シャツとソックスの日記

@shatsutosokks の日記帳です。

「狭き門」を読んだ

今日はアンドレ・ジッドの書いた、「狭き門」を読んだ。ネタバレあり。
 
とっても面白い小説だった。
 
主人公のジェローム(僕)は、従姉妹のアリサをあるきっかけから愛するようになる。2人は側から見ると相思相愛なのだが、婚約となるとアリサは首を縦に振らない。そうして時間が過ぎていくうちに、2人の関係性も変わっていく……というのが、だいたいの話の筋だ。
 
個人的に、アリサのキャラクターと小説の構成が特に良かったと思う。
どういうことかというと、私はこのアリサというキャラクターが大嫌いで、そうなったのは作者のジッドがうまくやったからに他ならない、ということ。
 
アリサは、徹底的にジェロームを選んでいない。
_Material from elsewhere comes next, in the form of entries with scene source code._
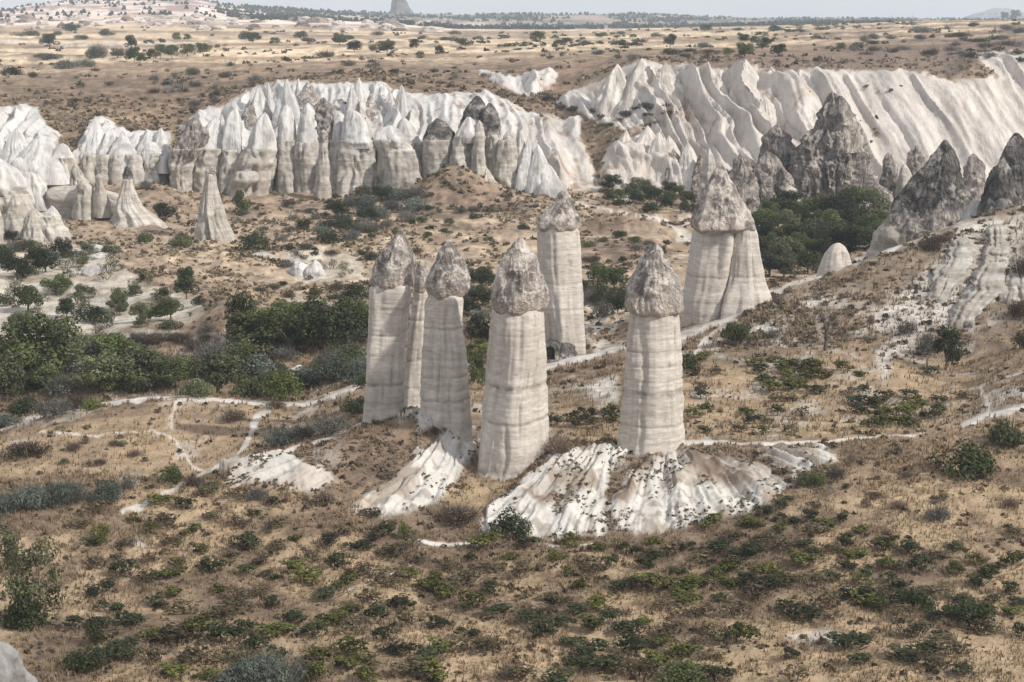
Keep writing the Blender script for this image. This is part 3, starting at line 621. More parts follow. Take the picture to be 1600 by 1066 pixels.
# scratched marks on the two pillar feet
def marks(parent, org, Y, px0, px1, py, seed, r):
    rs = random.Random(seed); vv = []; f = []
    x = px0
    while x < px1:
        wd = rs.uniform(2.2, 3.6)
        for k in range(rs.choice((1, 2, 2))):
            a = rs.choice(((0, 0, 0, 5), (0, 0, 3, 0), (0, 5, 3, 5), (3, 0, 3, 5), (0, 2.5, 3, 2.5)))
            for (ax, ay, bx, by) in (a,):
                lw = .5
                for (qx_, qy_) in ((ax - lw, ay - lw), (bx + lw, ay - lw), (bx + lw, by + lw), (ax - lw, by + lw)):
                    u_ = (x + qx_ - (px0 + px1) / 2) ; X, Y_, Z = world(x + qx_, py + qy_, Y - r * math.sqrt(max(.1, 1 - (u_ / 55) ** 2)))
                    vv.append((float(X), float(Y_), float(Z)))
                n_ = len(vv); f.append((n_ - 4, n_ - 3, n_ - 2, n_ - 1))
        x += wd + 1.6
    o = put("scratched_marks", raw_mesh("scratched_marks", np.array(vv) - org, np.array(f), M_cap, np.tile(A3(.16, .13, .115), (len(vv), 1)), False), parent)
    tag(o, "dark scratched lettering worn past reading")

# ------------------------------------------------------------------ hewn rock with the doorway at the foot of the slim pillar
r0 = empty("rock_cut_chamber", (float(world(880, 556, 257)[0]), 257, float(world(880, 556, 257)[2]))); o0 = np.array(r0.location)
tag(r0, "dark grey hewn rock with an arched doorway at a pillar foot", "cave dwelling")
add_rock("rock_shell", [(531,858,866),(534,850,884),(540,847,897),(548,846,908),(559,845,914)], r0, o0, Y=259, depth=.55, style='dark', seed=31, fs=1.2, skirt=2)
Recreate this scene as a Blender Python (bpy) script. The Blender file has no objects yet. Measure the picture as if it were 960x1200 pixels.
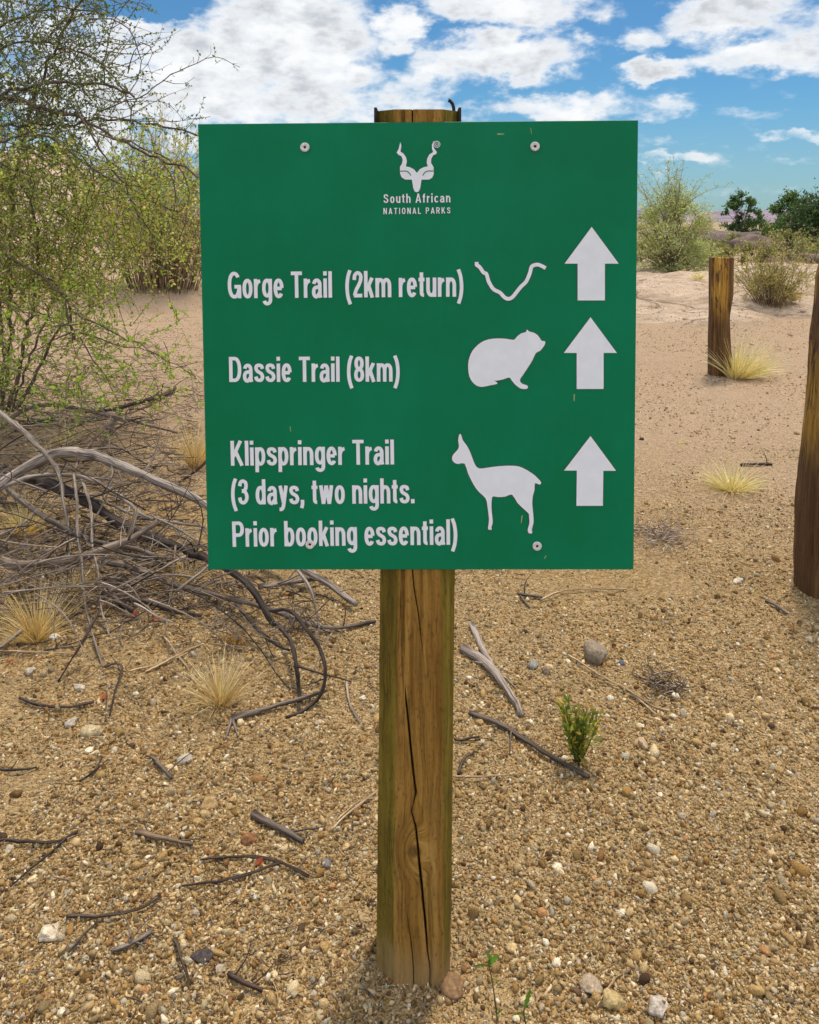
import bpy, bmesh, math, random
import numpy as np
from mathutils import Vector, Matrix, geometry

R = math.radians
scene = bpy.context.scene
COL = scene.collection

# ------------------------------------------------------------------ camera
H = 1.45            # eye height above the gravel
F = 960.0           # focal length in photograph pixels (960 wide)
PITCH = R(3.0)
CY = 310.0          # picture row of the lens axis (lens shift)
cam = bpy.data.cameras.new('camera')
cam.sensor_fit = 'HORIZONTAL'; cam.sensor_width = 36.0; cam.lens = 36.0
cam.shift_y = -(600.0 - CY) / 960.0
cam.clip_start = 0.05; cam.clip_end = 6000
camo = bpy.data.objects.new('camera', cam); COL.objects.link(camo)
camo.location = (0, 0, H); camo.rotation_euler = (R(90) - PITCH, 0, 0)
scene.camera = camo

# ------------------------------------------------------------------ light and exposure
SUN_EL, SUN_AZ = 67.0, 26.0      # azimuth from +Y clockwise: ahead and to the right, high, through thin cloud
scene.view_settings.view_transform = 'Standard'; scene.view_settings.look = 'None'
scene.view_settings.exposure = 0.82; scene.view_settings.gamma = 1
scene.view_settings.use_curve_mapping = False
sun = bpy.data.lights.new('sun', 'SUN'); sun.energy = 2.2; sun.angle = R(10); sun.color = (1, .91, .76)
suno = bpy.data.objects.new('sun', sun); COL.objects.link(suno)
suno.rotation_euler = (R(90 - SUN_EL), 0, R(180 - SUN_AZ))


class NT:
    """short hand for building node trees"""
    def __init__(s, tree): s.t = tree; s.t.nodes.clear()
    def n(s, typ, **kw):
        nd = s.t.nodes.new(typ)
        for k, v in kw.items():
            if k == 'ins':
                for i, x in v.items():
                    if x is None: continue
                    if isinstance(x, bpy.types.NodeSocket): s.t.links.new(x, nd.inputs[i])
                    else: nd.inputs[i].default_value = x
            else: setattr(nd, k, v)
        return nd
    def math(s, op, a, b=0.0, c=None, clamp=False):
        d = {0: a, 1: b}
        if c is not None: d[2] = c
        return s.n('ShaderNodeMath', operation=op, use_clamp=clamp, ins=d).outputs[0]
    def vmath(s, op, a, b=(0, 0, 0)):
        nd = s.n('ShaderNodeVectorMath', operation=op, ins={0: a, 1: b})
        return nd.outputs['Value'] if op == 'LENGTH' else nd.outputs[0]
    def mix(s, f, a, b, blend='MIX'):
        nd = s.n('ShaderNodeMix', data_type='RGBA', blend_type=blend, clamp_factor=True)
        for i, x in ((0, f), (6, a), (7, b)):
            if isinstance(x, bpy.types.NodeSocket): s.t.links.new(x, nd.inputs[i])
            else: nd.inputs[i].default_value = (*x, 1) if isinstance(x, tuple) and len(x) == 3 else x
        return nd.outputs[2]
    def noise(s, vec, scale, detail=4, rough=.55, dist=0.0, out=0):
        return s.n('ShaderNodeTexNoise', ins={'Vector': vec, 'Scale': scale, 'Detail': detail, 'Roughness': rough, 'Distortion': dist}).outputs[out]
    def ramp(s, f, stops, interp='LINEAR'):
        nd = s.n('ShaderNodeValToRGB', ins={0: f}); r = nd.color_ramp; r.interpolation = interp
        while len(r.elements) < len(stops): r.elements.new(.5)
        for e, (p, c) in zip(r.elements, stops):
            e.position = p; e.color = (*c, 1) if isinstance(c, tuple) else (c, c, c, 1)
        return nd.outputs[0]
    def mapr(s, v, a, b, c=0.0, d=1.0, smooth=True):
        return s.n('ShaderNodeMapRange', interpolation_type='SMOOTHSTEP' if smooth else 'LINEAR',
                   ins={0: v, 1: a, 2: b, 3: c, 4: d}).outputs[0]


# ------------------------------------------------------------------ sky with clouds (by direction: azimuth and height above the horizon)
def px_dir(px, py):
    x, z, y = (px - 480) / F, -(py - CY) / F, 1.0
    c, s_ = math.cos(PITCH), math.sin(PITCH)
    return x, y * c + z * s_, z * c - y * s_


world = bpy.data.worlds.new('World'); scene.world = world; world.use_nodes = True
T = NT(world.node_tree)
sky = T.n('ShaderNodeTexSky', sky_type='NISHITA', sun_disc=False, sun_elevation=R(SUN_EL), sun_rotation=R(SUN_AZ),
          air_density=1.0, dust_density=.35, ozone_density=2.2)
gen = T.n('ShaderNodeTexCoord').outputs['Generated']
sep = T.n('ShaderNodeSeparateXYZ', ins={0: gen})
az = T.math('MULTIPLY', T.math('ARCTAN2', sep.outputs[0], sep.outputs[1]), 57.2958)
el = T.math('MULTIPLY', T.math('ARCSINE', sep.outputs[2]), 57.2958)
AE = T.n('ShaderNodeCombineXYZ', ins={0: az, 1: el, 2: 0.0}).outputs[0]
# cloud masses: (px, py, half width, half height, strength) as they stand in this sky
BL = [(345, 45, 105, 85, 1.0), (255, 70, 95, 55, 1.0), (215, 115, 130, 45, .85), (330, 125, 150, 35, .8), (160, 60, 70, 50, .75), (395, 95, 70, 40, .8),
      (100, 110, 110, 90, .75), (40, 30, 90, 40, .6), (470, 32, 42, 24, .85), (545, 12, 55, 22, .8), (620, 8, 95, 24, .9), (600, 62, 95, 32, .95), (520, 75, 65, 25, .75),
      (470, 100, 70, 26, .6), (480, 128, 110, 20, .6), (660, 122, 95, 20, .75), (765, 132, 60, 14, .55), (765, 84, 52, 19, .9), (745, 45, 38, 18, .6),
      (855, 12, 85, 26, .9), (900, 62, 105, 24, .8), (950, 30, 60, 22, .65), (835, 42, 45, 14, .5), (930, 160, 46, 8, .6), (790, 188, 60, 9, .62), (870, 135, 60, 8, .3),
      (700, 170, 120, 12, .4), (290, 170, 200, 28, .6), (120, 190, 130, 30, .5), (900, 195, 80, 6, .3), (160, 8, 46, 12, -.8)]
w1 = T.noise(T.vmath('MULTIPLY', AE, (.16, .26, 1)), 1.0, 5, .6, 0, 1)
w2 = T.noise(T.vmath('MULTIPLY', AE, (.55, .9, 1)), 1.0, 6, .62, 0, 1)
warp = T.vmath('ADD', T.vmath('MULTIPLY', T.vmath('SUBTRACT', w1, (.5, .5, .5)), (5.0, 3.2, 0)),
               T.vmath('MULTIPLY', T.vmath('SUBTRACT', w2, (.5, .5, .5)), (3.0, 2.0, 0)))
WAE = T.vmath('ADD', AE, warp)


def cloud_density(vec):
    acc = None
    for (px, py, rx, ry, st) in BL:
        x, y, z = px_dir(px, py)
        a0 = math.degrees(math.atan2(x, y)); e0 = math.degrees(math.asin(z / math.sqrt(x * x + y * y + z * z)))
        k = 57.3 / F
        d = T.vmath('LENGTH', T.vmath('MULTIPLY', T.vmath('SUBTRACT', vec, (a0, e0, 0)), (1 / (rx * k * 1.25), 1 / (ry * k * 1.3), 0)))
        v = T.mapr(d, 0.25, 1.15, abs(st), 0.0)
        if acc is None: acc = v
        elif st < 0: acc = T.math('SUBTRACT', acc, v)
        else: acc = T.math('SMOOTH_MAX', acc, v, .25)
    return acc


dens = cloud_density(WAE)
detail = T.noise(T.vmath('MULTIPLY', AE, (.42, .80, 1)), 1.0, 6, .55)
fine = T.noise(T.vmath('MULTIPLY', AE, (1.5, 2.6, 1)), 1.0, 6, .6)
# the rest of the sky, outside the picture: broken cloud
over = T.noise(T.vmath('MULTIPLY', gen, (1, 1, 2.2)), 3.2, 6, .6)
overd = T.math('MULTIPLY', T.mapr(over, .45, .62), T.mapr(el, 14, 22))
behind = T.math('MULTIPLY', T.mapr(over, .45, .62), T.mapr(T.math('ABSOLUTE', az), 32, 45))
dens = T.math('MAXIMUM', T.math('MULTIPLY', dens, T.mapr(el, 24, 16)), T.math('MULTIPLY', T.math('MAXIMUM', overd, behind), .9))
cov = T.math('ADD', dens, T.math('MULTIPLY', T.math('SUBTRACT', detail, .5), 1.25))
cov = T.math('ADD', cov, T.math('MULTIPLY', T.math('SUBTRACT', fine, .5), .22))
alpha = T.mapr(cov, .24, .86)
thick = T.mapr(T.math('ADD', cov, T.math('MULTIPLY', T.math('SUBTRACT', fine, .5), .18)), .55, 1.15)
base_shade = T.noise(T.vmath('MULTIPLY', AE, (.22, .42, 1)), 1.0, 5, .55)
grey = T.math('MULTIPLY', thick, T.mapr(base_shade, .38, .60))
CB = 5.1
ccol = T.mix(grey, (CB * 1.08, CB * 1.1, CB * 1.12), (CB * .62, CB * .665, CB * .72))
skyc = T.mix(1.0, sky.outputs[0], (.23, .42, .53), 'MULTIPLY')
skyc = T.mix(T.mapr(el, 9, 0, 0, .35), skyc, (2.25, 2.7, 3.2))
col = T.mix(T.math('MULTIPLY', alpha, T.mapr(el, -.5, 2.5, .25, 1)), skyc, ccol)
# extra bright cloud added behind the camera, out of view, to light the sign's face
rear = T.mapr(T.math('ABSOLUTE', az), 55, 110)
col = T.mix(T.math('MULTIPLY', T.math('MULTIPLY', rear, alpha), T.mapr(el, 3, 12)), col, (20.0, 20.2, 20.4))
bg = T.n('ShaderNodeBackground', ins={0: col, 1: .1})
T.n('ShaderNodeOutputWorld', ins={0: bg.outputs[0]})
world.cycles.sampling_method = 'MANUAL'; world.cycles.sample_map_resolution = 512

# ------------------------------------------------------------------ numbers
rng = np.random.default_rng(7)
random.seed(7)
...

だからこの2人ってほんとうに愛し合ってるんですか? と思ってしまう。
 
それに、アリサの他責な部分というか、みずからの行為の価値を低く見積もっているところは特に大嫌いだ。信仰を逃げ場所に使っているだけで、本当は自分もジェロームも怖いだけなんじゃないか。私は別の宗教を信じているけど、信仰は本来、自分を強くしてくれるものだと思う。
アリサはこういう人(だと私は思う)なので、ある場面で、(たしか)あの時、あなた(ジェローム)がわたしに触れてくれたら……みたいなことを言っていたと記憶しているが、正直触れていたら触れていたで拒絶していたんじゃないの? と穿った見方をしてしまう。あと、ジェロームのもとを去って日記を遺していくのは、ほんとうにやっていることがカスすぎる。
 
とまあ、こんなふうに私はアリサのことが大嫌いなのだが、それはひとえに、ジッドがそういうふうにこの小説を構成したからだ。
小説の中では2人が長い間物理的に離れていたこともあって、読者はジェロームといっしょにアリサからくる手紙を読むことになるわけだが、それはジェロームと読者を同じ気持ちにさせる効果というか、読者を引き込んでいくようにできている。こうした構成はうまいなーいいなーという気持ちになる。